A block of data
+ + + + +

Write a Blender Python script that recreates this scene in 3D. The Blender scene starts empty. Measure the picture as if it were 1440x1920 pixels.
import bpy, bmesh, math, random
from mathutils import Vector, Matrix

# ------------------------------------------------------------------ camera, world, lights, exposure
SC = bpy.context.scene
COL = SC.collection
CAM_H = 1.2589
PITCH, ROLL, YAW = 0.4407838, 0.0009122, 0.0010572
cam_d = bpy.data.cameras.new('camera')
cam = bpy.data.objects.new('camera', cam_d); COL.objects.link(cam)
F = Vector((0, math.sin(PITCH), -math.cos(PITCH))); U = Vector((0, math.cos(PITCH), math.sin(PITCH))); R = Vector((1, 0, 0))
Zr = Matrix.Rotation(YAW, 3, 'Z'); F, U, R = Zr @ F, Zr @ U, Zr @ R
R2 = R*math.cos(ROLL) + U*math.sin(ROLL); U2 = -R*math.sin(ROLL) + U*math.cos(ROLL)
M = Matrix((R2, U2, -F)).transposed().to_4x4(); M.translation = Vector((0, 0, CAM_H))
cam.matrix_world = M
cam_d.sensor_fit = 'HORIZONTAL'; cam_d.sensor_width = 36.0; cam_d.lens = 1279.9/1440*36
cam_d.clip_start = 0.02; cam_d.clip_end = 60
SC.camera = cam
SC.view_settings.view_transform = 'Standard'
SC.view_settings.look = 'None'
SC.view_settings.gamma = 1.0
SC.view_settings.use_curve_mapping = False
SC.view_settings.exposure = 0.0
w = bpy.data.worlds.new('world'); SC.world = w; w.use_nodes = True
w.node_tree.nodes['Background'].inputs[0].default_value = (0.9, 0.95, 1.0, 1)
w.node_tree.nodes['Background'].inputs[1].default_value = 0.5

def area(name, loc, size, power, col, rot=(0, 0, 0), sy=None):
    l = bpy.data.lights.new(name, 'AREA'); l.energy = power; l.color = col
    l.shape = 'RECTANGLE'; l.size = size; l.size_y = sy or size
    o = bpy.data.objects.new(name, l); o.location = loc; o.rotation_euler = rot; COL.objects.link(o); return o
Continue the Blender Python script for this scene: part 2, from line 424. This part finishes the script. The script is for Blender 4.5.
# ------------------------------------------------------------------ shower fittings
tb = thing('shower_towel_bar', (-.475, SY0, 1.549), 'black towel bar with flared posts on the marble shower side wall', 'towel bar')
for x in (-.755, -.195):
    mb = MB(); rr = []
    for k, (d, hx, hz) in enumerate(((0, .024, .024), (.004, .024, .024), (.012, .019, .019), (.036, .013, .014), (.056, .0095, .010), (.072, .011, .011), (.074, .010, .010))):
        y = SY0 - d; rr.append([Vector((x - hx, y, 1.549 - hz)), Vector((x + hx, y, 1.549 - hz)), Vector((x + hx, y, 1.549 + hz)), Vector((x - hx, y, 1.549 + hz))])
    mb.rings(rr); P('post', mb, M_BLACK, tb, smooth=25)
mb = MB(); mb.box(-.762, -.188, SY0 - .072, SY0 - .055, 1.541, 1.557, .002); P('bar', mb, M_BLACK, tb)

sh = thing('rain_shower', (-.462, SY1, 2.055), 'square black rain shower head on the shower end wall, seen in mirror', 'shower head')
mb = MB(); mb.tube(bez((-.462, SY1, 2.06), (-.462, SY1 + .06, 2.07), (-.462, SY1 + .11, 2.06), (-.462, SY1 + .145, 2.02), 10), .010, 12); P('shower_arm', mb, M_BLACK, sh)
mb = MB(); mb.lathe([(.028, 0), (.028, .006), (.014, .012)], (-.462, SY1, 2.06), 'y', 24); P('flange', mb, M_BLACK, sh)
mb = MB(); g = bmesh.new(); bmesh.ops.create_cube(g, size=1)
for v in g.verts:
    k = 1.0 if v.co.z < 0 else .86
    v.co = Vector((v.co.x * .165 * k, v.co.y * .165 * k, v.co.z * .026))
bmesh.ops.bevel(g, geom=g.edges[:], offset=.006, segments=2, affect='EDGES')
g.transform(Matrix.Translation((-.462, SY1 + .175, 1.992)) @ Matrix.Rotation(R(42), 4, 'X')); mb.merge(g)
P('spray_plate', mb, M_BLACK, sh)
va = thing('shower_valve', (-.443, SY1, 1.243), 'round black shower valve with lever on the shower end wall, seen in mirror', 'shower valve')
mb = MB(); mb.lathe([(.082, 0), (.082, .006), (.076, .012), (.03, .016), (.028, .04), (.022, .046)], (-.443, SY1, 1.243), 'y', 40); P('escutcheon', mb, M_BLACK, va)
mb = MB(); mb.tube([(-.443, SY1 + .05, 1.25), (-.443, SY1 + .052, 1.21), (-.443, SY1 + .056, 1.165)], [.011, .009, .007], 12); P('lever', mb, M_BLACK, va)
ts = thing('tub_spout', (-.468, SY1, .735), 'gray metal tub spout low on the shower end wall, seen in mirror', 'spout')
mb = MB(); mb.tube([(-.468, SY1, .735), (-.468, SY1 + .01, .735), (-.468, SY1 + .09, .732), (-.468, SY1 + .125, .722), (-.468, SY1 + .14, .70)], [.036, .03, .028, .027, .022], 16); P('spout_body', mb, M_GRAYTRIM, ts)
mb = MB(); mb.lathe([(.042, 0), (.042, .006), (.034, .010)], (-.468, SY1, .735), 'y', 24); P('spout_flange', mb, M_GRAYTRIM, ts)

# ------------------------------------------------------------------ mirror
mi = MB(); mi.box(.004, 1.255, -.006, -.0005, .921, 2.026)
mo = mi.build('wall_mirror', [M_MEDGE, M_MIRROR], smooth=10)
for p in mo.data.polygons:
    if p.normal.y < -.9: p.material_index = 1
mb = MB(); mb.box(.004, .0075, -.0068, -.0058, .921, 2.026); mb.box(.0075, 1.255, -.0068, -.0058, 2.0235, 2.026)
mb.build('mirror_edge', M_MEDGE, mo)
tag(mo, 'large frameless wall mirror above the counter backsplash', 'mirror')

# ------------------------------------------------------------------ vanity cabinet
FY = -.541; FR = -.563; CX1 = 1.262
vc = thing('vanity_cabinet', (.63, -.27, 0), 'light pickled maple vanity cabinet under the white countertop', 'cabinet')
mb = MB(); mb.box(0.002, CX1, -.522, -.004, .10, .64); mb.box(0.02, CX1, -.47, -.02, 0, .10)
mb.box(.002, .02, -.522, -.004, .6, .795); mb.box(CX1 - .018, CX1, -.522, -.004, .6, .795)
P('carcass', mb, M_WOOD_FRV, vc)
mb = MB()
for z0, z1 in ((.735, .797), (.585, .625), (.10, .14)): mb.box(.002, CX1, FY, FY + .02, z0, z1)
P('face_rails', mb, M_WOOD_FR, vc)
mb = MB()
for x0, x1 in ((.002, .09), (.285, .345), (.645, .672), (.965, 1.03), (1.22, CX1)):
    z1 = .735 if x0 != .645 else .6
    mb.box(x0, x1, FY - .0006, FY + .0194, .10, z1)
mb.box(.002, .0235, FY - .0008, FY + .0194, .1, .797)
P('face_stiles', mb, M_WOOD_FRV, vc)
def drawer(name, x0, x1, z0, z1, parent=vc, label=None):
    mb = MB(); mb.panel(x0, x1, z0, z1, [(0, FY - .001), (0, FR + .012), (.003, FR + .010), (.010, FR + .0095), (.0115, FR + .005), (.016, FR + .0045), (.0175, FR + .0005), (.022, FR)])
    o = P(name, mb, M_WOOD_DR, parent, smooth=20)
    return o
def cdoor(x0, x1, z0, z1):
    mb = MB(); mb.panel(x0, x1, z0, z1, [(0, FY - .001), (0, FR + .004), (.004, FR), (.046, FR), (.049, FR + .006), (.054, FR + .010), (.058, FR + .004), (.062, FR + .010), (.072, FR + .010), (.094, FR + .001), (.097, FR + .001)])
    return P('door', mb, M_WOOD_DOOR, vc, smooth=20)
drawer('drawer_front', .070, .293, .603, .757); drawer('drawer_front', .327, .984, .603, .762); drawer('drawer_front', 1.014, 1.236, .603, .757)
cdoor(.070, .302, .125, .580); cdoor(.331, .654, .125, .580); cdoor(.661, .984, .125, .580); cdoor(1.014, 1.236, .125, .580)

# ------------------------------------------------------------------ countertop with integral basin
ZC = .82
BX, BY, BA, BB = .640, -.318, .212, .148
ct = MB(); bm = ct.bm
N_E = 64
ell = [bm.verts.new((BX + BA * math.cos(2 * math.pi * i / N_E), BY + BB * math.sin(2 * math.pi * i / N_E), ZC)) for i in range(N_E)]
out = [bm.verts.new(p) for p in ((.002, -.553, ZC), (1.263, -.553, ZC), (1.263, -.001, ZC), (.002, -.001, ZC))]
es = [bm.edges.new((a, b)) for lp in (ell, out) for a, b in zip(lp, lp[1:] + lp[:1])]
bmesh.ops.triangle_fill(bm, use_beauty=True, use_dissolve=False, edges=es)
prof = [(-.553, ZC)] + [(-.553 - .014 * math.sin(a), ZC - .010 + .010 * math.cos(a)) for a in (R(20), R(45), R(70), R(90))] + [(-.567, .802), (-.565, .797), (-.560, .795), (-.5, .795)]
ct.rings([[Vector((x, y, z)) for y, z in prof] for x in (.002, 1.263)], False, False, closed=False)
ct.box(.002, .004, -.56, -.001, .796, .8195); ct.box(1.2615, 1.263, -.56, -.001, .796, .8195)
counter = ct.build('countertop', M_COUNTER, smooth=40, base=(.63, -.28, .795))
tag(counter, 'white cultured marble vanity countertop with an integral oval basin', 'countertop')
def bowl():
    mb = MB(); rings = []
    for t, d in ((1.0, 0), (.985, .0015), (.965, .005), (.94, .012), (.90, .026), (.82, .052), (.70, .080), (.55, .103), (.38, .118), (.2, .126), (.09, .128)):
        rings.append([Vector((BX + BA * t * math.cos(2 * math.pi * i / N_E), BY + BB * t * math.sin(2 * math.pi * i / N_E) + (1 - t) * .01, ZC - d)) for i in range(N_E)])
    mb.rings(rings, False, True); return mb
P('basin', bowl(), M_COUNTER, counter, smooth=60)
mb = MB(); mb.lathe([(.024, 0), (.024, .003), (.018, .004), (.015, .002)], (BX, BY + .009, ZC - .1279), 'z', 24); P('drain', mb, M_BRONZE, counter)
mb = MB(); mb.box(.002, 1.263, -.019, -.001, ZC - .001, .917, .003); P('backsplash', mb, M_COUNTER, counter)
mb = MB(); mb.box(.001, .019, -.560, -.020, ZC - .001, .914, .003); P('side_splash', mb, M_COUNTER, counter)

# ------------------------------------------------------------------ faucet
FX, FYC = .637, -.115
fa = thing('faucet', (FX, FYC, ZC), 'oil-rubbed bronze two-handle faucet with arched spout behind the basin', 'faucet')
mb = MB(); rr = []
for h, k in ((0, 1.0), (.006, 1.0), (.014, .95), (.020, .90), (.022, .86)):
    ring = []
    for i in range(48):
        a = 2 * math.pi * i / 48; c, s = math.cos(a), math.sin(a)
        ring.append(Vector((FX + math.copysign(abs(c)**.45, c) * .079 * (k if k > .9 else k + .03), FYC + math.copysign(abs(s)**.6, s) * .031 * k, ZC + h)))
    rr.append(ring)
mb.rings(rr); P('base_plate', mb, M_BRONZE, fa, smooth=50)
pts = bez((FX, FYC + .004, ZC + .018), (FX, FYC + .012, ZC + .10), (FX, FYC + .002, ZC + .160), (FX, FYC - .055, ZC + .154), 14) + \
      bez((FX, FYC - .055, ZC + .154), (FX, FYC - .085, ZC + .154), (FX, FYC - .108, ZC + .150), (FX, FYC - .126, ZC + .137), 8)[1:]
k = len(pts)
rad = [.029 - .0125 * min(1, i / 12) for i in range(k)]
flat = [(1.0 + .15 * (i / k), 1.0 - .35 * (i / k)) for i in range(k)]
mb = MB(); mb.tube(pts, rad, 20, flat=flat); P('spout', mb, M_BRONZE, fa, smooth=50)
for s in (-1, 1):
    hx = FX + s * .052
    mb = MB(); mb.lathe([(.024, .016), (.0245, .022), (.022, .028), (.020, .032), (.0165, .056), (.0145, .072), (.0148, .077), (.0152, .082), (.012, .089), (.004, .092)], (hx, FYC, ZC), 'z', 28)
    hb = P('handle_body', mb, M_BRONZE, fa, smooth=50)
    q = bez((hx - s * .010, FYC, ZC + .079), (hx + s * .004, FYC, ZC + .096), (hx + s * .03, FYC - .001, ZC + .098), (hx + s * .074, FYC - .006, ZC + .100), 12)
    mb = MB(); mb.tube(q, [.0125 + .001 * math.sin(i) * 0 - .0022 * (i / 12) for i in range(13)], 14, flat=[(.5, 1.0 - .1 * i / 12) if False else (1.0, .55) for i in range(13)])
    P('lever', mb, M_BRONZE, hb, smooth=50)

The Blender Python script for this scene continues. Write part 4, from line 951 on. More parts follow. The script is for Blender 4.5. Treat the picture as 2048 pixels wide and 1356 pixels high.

+ + + + +

# [Problem requirements]
Pull every line containing the word "picture" out of the material.

# [Result]
Write a Blender Python script that recreates this scene in 3D. The Blender scene starts empty. Measure the picture as if it were 1440x1920 pixels.
The Blender Python script for this scene continues. Write part 4, from line 951 on. More parts follow. The script is for Blender 4.5. Treat the picture as 2048 pixels wide and 1356 pixels high.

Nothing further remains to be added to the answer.